Records with scene code:

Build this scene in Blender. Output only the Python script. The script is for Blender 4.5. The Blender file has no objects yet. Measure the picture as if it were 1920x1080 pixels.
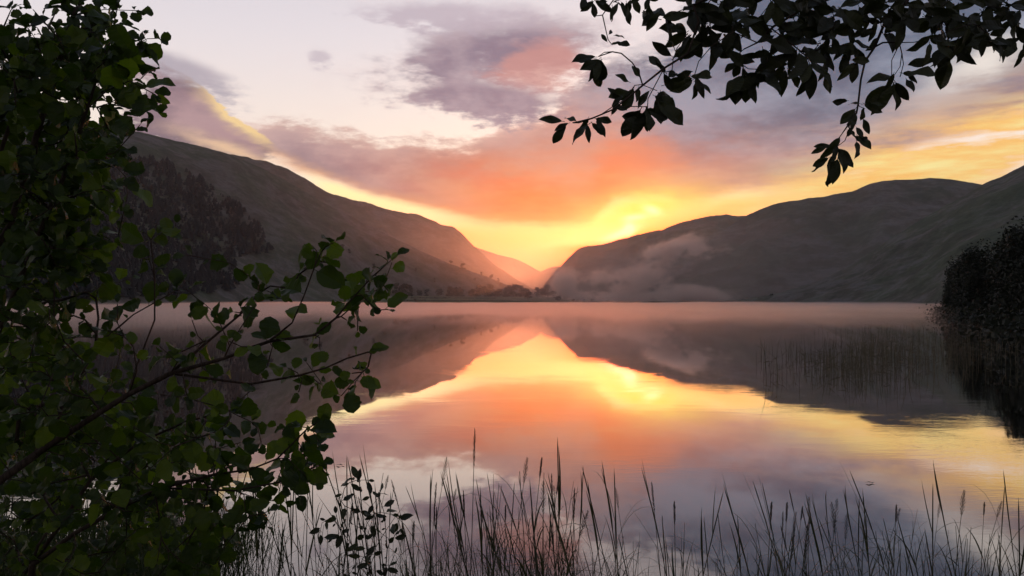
import bpy, math, random
import numpy as np
from mathutils import Vector, Matrix, noise as mnoise

# ---------------------------------------------------------------- camera
scene = bpy.context.scene
coll = scene.collection
F = 1450.0                       # focal length in pixels of a 1920 wide picture
CX, CY, HORIZON = 960.0, 540.0, 567.0
PITCH = math.atan((HORIZON - CY) / F)
CAM = Vector((0.0, 0.0, 2.0))
cam_data = bpy.data.cameras.new('camera')
cam = bpy.data.objects.new('camera', cam_data)
coll.objects.link(cam)
cam.location = CAM
cam.rotation_euler = (math.pi / 2 + PITCH, 0, 0)
cam_data.sensor_width = 36.0
cam_data.lens = F / 1920.0 * 36.0
cam_data.clip_start = 0.05
cam_data.clip_end = 30000.0
scene.camera = cam

SUN_EL, SUN_AZ = math.radians(4.1), math.radians(8.0)     # azimuth to the right of +Y
SUN_STRENGTH = 1.0
SUN_COLOR = (1.0, 0.34, 0.15)
HAZE_DENSITY = 0.48e-4
scene.view_settings.view_transform = 'Standard'
scene.view_settings.look = 'None'
scene.view_settings.exposure = 0.0
scene.view_settings.gamma = 1.0
scene.view_settings.use_curve_mapping = False
scene.cycles.volume_bounces = 2
scene.cycles.max_bounces = 8
scene.cycles.transparent_max_bounces = 8
scene.cycles.volume_step_rate = 1.0
scene.cycles.volume_max_steps = 256
scene.cycles.sample_clamp_indirect = 6.0
scene.cycles.use_denoising = True


def lin(r, g, b):
    """display colour 0-255 -> linear"""
    o = []
    for c in (r, g, b):
        c /= 255.0
        o.append(c / 12.92 if c <= 0.04045 else ((c + 0.055) / 1.055) ** 2.4)
    return tuple(o)


# ------------------------------------------------ small node expression kit
class NT:
    def __init__(self, tree):
        self.t = tree

    def new(self, kind, **kw):
        n = self.t.nodes.new(kind)
        for k, v in kw.items():
            setattr(n, k, v)
        return n

    def put(self, sock, v):
        if isinstance(v, E):
            self.t.links.new(v.s, sock)
        elif isinstance(v, bpy.types.NodeSocket):
            self.t.links.new(v, sock)
        elif v is not None:
            if hasattr(sock.default_value, '__len__'):
                v = tuple(v)
                n = len(sock.default_value)
                sock.default_value = v[:n] if len(v) >= n else v + (1.0,) * (n - len(v))
            else:
                sock.default_value = v

    def math(self, op, a, b=None, c=None, clamp=False):
        n = self.new('ShaderNodeMath', operation=op, use_clamp=clamp)
        for i, v in enumerate((a, b, c)):
            if v is not None:
                self.put(n.inputs[i], v)
        return E(self, n.outputs[0])

    def soft(self, x, lo, hi, to0=0.0, to1=1.0):
        n = self.new('ShaderNodeMapRange', interpolation_type='SMOOTHSTEP')
        for i, v in enumerate((x, lo, hi, to0, to1)):
            self.put(n.inputs[i], v)
        return E(self, n.outputs[0])

    def ramp(self, x, lo, hi, to0=0.0, to1=1.0):
        n = self.new('ShaderNodeMapRange')
        for i, v in enumerate((x, lo, hi, to0, to1)):
            self.put(n.inputs[i], v)
        return E(self, n.outputs[0])

    def mix(self, fac, a, b, mode='MIX'):
        n = self.new('ShaderNodeMixRGB', blend_type=mode)
        for i, v in enumerate((fac, a, b)):
            self.put(n.inputs[i], v)
        return E(self, n.outputs[0])

    def noise(self, vec, scale=1.0, detail=5.0, rough=0.55, distort=0.0):
        n = self.new('ShaderNodeTexNoise')
        self.put(n.inputs['Vector'], vec)
        n.inputs['Scale'].default_value = scale
        n.inputs['Detail'].default_value = detail
        n.inputs['Roughness'].default_value = rough
        n.inputs['Distortion'].default_value = distort
        return E(self, n.outputs['Fac'])

    def comb(self, x, y, z):
        n = self.new('ShaderNodeCombineXYZ')
        for i, v in enumerate((x, y, z)):
            self.put(n.inputs[i], v)
        return E(self, n.outputs[0])

    def sep(self, v):
        n = self.new('ShaderNodeSeparateXYZ')
        self.put(n.inputs[0], v)
        return [E(self, o) for o in n.outputs]

    def curve(self, x, pts):
        """piecewise linear y(x) through pts"""
        xs = [p[0] for p in pts]
        ys = [p[1] for p in pts]
        x0, x1, y0, y1 = min(xs), max(xs), min(ys), max(ys)
        n = self.new('ShaderNodeFloatCurve')
        c = n.mapping.curves[0]
        q = [((a - x0) / (x1 - x0), (b - y0) / (y1 - y0)) for a, b in pts]
        c.points[0].location = q[0]
        c.points[-1].location = q[-1]
        for p in q[1:-1]:
            c.points.new(*p)
        for p in c.points:
            p.handle_type = 'AUTO_CLAMPED'
        n.mapping.update()
        self.put(n.inputs['Value'], self.ramp(x, x0, x1))
        return E(self, n.outputs[0]) * (y1 - y0) + y0


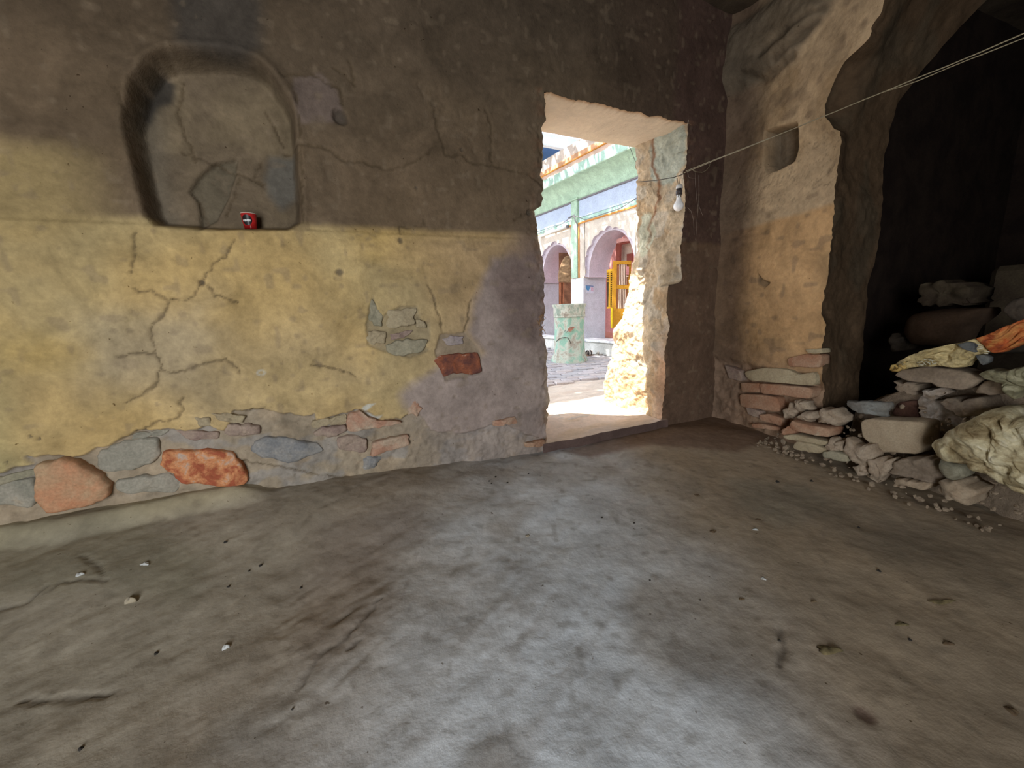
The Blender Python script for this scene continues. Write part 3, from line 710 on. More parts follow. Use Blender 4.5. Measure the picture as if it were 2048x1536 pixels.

Problem to solve:
Without the pictures, write out the lines from the beginning of the entries through the line with "scene.camera = cam".

Solution to this exercise:
Build this scene in Blender. Output only the Python script. The script is for Blender 4.5. The Blender file has no objects yet. Measure the picture as if it were 1920x1080 pixels.
import bpy, math, random
import numpy as np
from mathutils import Vector, Matrix, noise as mnoise

# ---------------------------------------------------------------- camera
scene = bpy.context.scene
coll = scene.collection
F = 1450.0                       # focal length in pixels of a 1920 wide picture
CX, CY, HORIZON = 960.0, 540.0, 567.0
PITCH = math.atan((HORIZON - CY) / F)
CAM = Vector((0.0, 0.0, 2.0))
cam_data = bpy.data.cameras.new('camera')
cam = bpy.data.objects.new('camera', cam_data)
coll.objects.link(cam)
cam.location = CAM
cam.rotation_euler = (math.pi / 2 + PITCH, 0, 0)
cam_data.sensor_width = 36.0
cam_data.lens = F / 1920.0 * 36.0
cam_data.clip_start = 0.05
cam_data.clip_end = 30000.0
scene.camera = cam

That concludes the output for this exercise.